The problem occurs when we internalise the problems by not handling them well or maybe not at all. We section off the parts we do not want to face. They become little stacker boxes or locked up crates with keys that can only be found in a treasure hunt. Some shut whilst others open. Internally we can hide in every corner or dark valley available to us that allows us to find shade rather than the light we need. We become masters of masquerading rather than transparent beings.

When we begin to shut down internally rather than be honest and face our Goliath’s (giants or mountains) we have a major problem. Not only will we become distant from our real selves but we begin to die inside.

Proverbs 23:7 “For as he thinketh in his heart, so is he: Eat and drink, saith he to thee; but his heart is not with thee” (King James Version).
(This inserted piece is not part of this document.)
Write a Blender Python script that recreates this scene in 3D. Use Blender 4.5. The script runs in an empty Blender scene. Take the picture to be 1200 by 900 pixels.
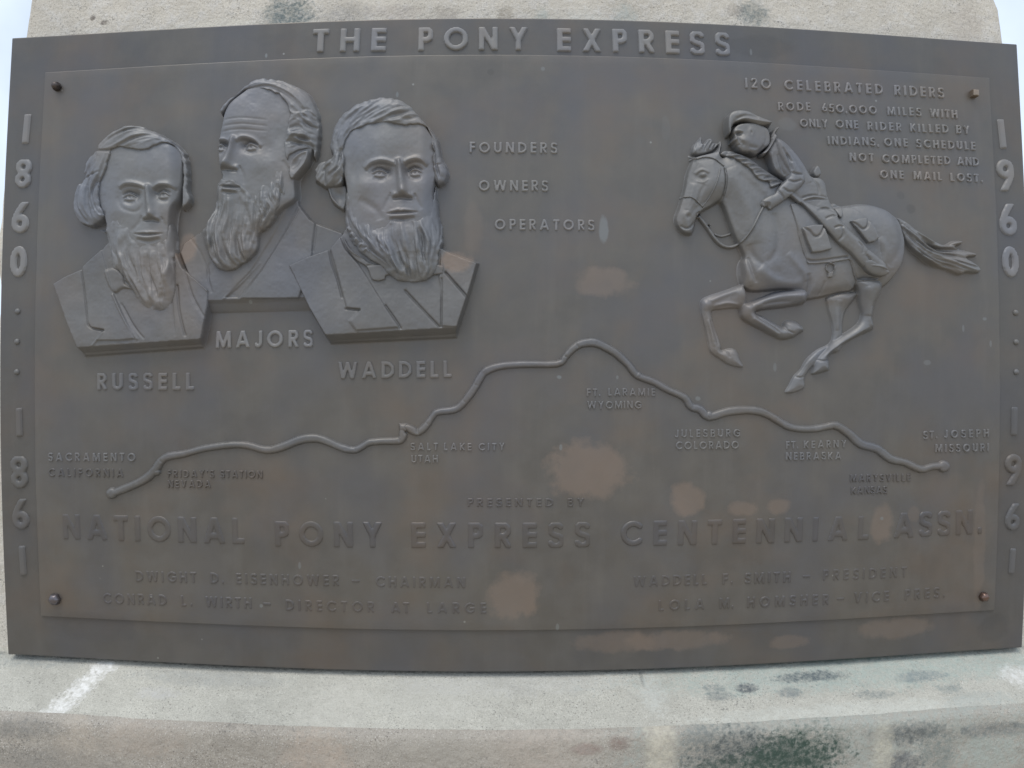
import bpy, bmesh, math, random
import numpy as np
from mathutils import Vector, Matrix
R = math.radians
sc = bpy.context.scene
C = sc.collection

# ------------------------------------------------------------------ camera (a wide compact lens with barrel distortion)
CAM = (-0.02128, -0.81595, -0.04751)
CROT = (math.pi / 2 + 0.0008345, 0.0010423, -0.0141776)
FPX, A3, A5 = 900.0, -0.0935816, -0.0592867
cd = bpy.data.cameras.new('camera')
cam = bpy.data.objects.new('camera', cd); C.objects.link(cam)
cam.location = CAM; cam.rotation_euler = CROT
cd.lens = 27.0; cd.sensor_width = 36.0; cd.clip_start = 0.01; cd.clip_end = 2000
cd.type = 'PANO'
cd.panorama_type = 'FISHEYE_LENS_POLYNOMIAL'
cd.fisheye_fov = R(160)
cd.fisheye_polynomial_k0 = 0.0
cd.fisheye_polynomial_k1 = -0.0371134219
cd.fisheye_polynomial_k2 = 3.1607945e-05
cd.fisheye_polynomial_k3 = 5.5037777e-07
cd.fisheye_polynomial_k4 = 2.2366624e-07
sc.camera = cam

# ------------------------------------------------------------------ overcast sky and soft sun
SUN_EL, SUN_ROT = R(63), R(-26)
w = bpy.data.worlds.new('World'); sc.world = w; w.use_nodes = True
nt = w.node_tree; nt.nodes.clear()
out = nt.nodes.new('ShaderNodeOutputWorld')
bg = nt.nodes.new('ShaderNodeBackground'); bg.inputs['Strength'].default_value = 0.12
sky = nt.nodes.new('ShaderNodeTexSky'); sky.sky_type = 'NISHITA'; sky.sun_disc = False
sky.sun_elevation = SUN_EL; sky.sun_rotation = R(180) + SUN_ROT
sky.air_density = 1.0; sky.dust_density = 3.0
tc = nt.nodes.new('ShaderNodeTexCoord')
nz = nt.nodes.new('ShaderNodeTexNoise'); nz.inputs['Scale'].default_value = 2.2; nz.inputs['Detail'].default_value = 6
nt.links.new(tc.outputs['Generated'], nz.inputs['Vector'])
rp = nt.nodes.new('ShaderNodeValToRGB'); rp.color_ramp.elements[0].position = 0.3; rp.color_ramp.elements[1].position = 0.55
rp.color_ramp.elements[0].color = (.5, .5, .5, 1); rp.color_ramp.elements[1].color = (1, 1, 1, 1)
nt.links.new(nz.outputs['Fac'], rp.inputs['Fac'])
mx = nt.nodes.new('ShaderNodeMix'); mx.data_type = 'RGBA'
mx.inputs[7].default_value = (7.7, 8.8, 10.4, 1)
nt.links.new(rp.outputs['Color'], mx.inputs[0]); nt.links.new(sky.outputs['Color'], mx.inputs[6])
nt.links.new(mx.outputs[2], bg.inputs['Color']); nt.links.new(bg.outputs['Background'], out.inputs['Surface'])

sl = bpy.data.lights.new('sun', 'SUN'); sl.energy = 1.55; sl.angle = R(32); sl.color = (1, .92, .8)
so = bpy.data.objects.new('sun', sl); C.objects.link(so)
# light comes from above, from the left and a little in front of the plate
D = Vector((math.sin(SUN_ROT) * math.cos(SUN_EL), -math.cos(SUN_ROT) * math.cos(SUN_EL), math.sin(SUN_EL)))
so.rotation_euler = (-D).to_track_quat('-Z', 'Y').to_euler()
sc.view_settings.view_transform = 'Standard'; sc.view_settings.look = 'None'
sc.view_settings.exposure = 0.0; sc.view_settings.gamma = 1.0

# ------------------------------------------------------------------ from traced photo pixels to metres on the plate (y = -h)
def _rot():
    c, s = math.cos, math.sin
    rx, ry, rz = CROT
    X = np.array([[1, 0, 0], [0, c(rx), -s(rx)], [0, s(rx), c(rx)]])
    Y = np.array([[c(ry), 0, s(ry)], [0, 1, 0], [-s(ry), 0, c(ry)]])
    Z = np.array([[c(rz), -s(rz), 0], [s(rz), c(rz), 0], [0, 0, 1]])
    return Z @ Y @ X
RM = _rot()
def P(px, py, h=0.0):
    px = np.asarray(px, float); py = np.asarray(py, float)
    x = (px - 600) / FPX; y = -(py - 450) / FPX
    r = np.maximum(np.hypot(x, y), 1e-9)
    th = r + A3 * r**3 + A5 * r**5
    s = np.sin(th) / r
    d = np.stack([s * x, s * y, -np.cos(th)])
    wd = np.tensordot(RM, d, axes=1)
    t = (-h - CAM[1]) / wd[1]
    return CAM[0] + t * wd[0], CAM[2] + t * wd[2]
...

Regardless of religion or culture the above scriptural principle applies. Whatever you think you are, you become. The only way of outgrowing what we become is in changing our thoughts and emotions through our decisions from the impacts of life. We become better or worse people based on the internal attitude and what we have been told of who we are and who we internally choose to be, leading to our external manifested self.

Life is different for every person, some worse than others but all still damaging in a way to that particular individual, which I think we all can agree on. The best advice is that regardless of what has happened, seek help. Whether it be through religion or counsel; never internally shut down or get addicted to something that will numb the pain of an internal bleed. Do not internally box yourself up into compartments and write on them the wounds of what happened. Dealing with every box is beneficial, hard but beneficial to you being ALIVE internally.

We think that because everything looks ok on the outside that all is fine but if the inside of a man is not living then he is walking dead.

Proverbs 4:23 reading from the New Living Translation version of the Bible reads “Guard your heart above all else, for it determines the course of your life”.

Your heart is central to who you are. When you stop living from it you begin to feel its affects. Life throws some wicked curve balls at us but we can choose to face them and their percussions or internally shutter box; functioning with the lights off. Find a way to not shut down internally but face who you are becoming or have become internally.